I want to solve the following problem:
Is there a sequence of polynomials $p_n$, such that $p_n(0)=1$, $n \in \mathbb{N}$, but $\lim_{n \rightarrow \infty} p_n(z)=0$ for all $z \neq 0$.
As a hint I got: “Consider $K_n:=(\{ z \in \mathbb{C}:|z|\leq n \} \setminus \{ z \in \mathbb{C}: d(z,[0,n]) <\frac{1}{n}\}) \cup \{0\} \cup [\frac{1}{n},n]$, then show that $K_n $is compact and $\mathbb{C}\setminus K$ is connected. Then use Runge theorem to find a polynomial.”
My approach: Obviously $\{ \ z \in \mathbb{C}:|z|\leq n \}$ is compact, and $\{ z \in \mathbb{C}: d(z,[0,n]) <\frac{1}{n}\}$ is open. Now subtracting an open set from a compact set yields a compact set. Further $\{0\}$ and $\{[\frac{1}{n},n]\}$ are both compact. Thus $K_n$ is compact.
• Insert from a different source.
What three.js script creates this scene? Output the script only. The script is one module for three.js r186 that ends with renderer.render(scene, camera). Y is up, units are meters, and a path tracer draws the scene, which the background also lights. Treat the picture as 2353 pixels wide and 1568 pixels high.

Now I am struggling to show that $\mathbb{C}\setminus K$ is connected. The only thing that comes to mind is to use the definition of connected sets. (A set $E$ is called connected, if it can not be writen as the union of two disjoint nonempty sets $A$ and $B$ which statisfy $A \cap E \neq \emptyset$ and $B \cap E \neq \emptyset$).
Further I am not sure on how to use Runge’s theorem to “find a polynomial”.
The version of Runge’s theorem that I know (and think may be useful) is: Let $\Omega$ be an open subset of $\mathbb{C}$. Then $\mathbb{\hat{C}}\setminus \Omega$ is connected $\iff$ all $f \in H(\Omega)$ can be approximated uniformly on compact sets in $\Omega$ by polynomials.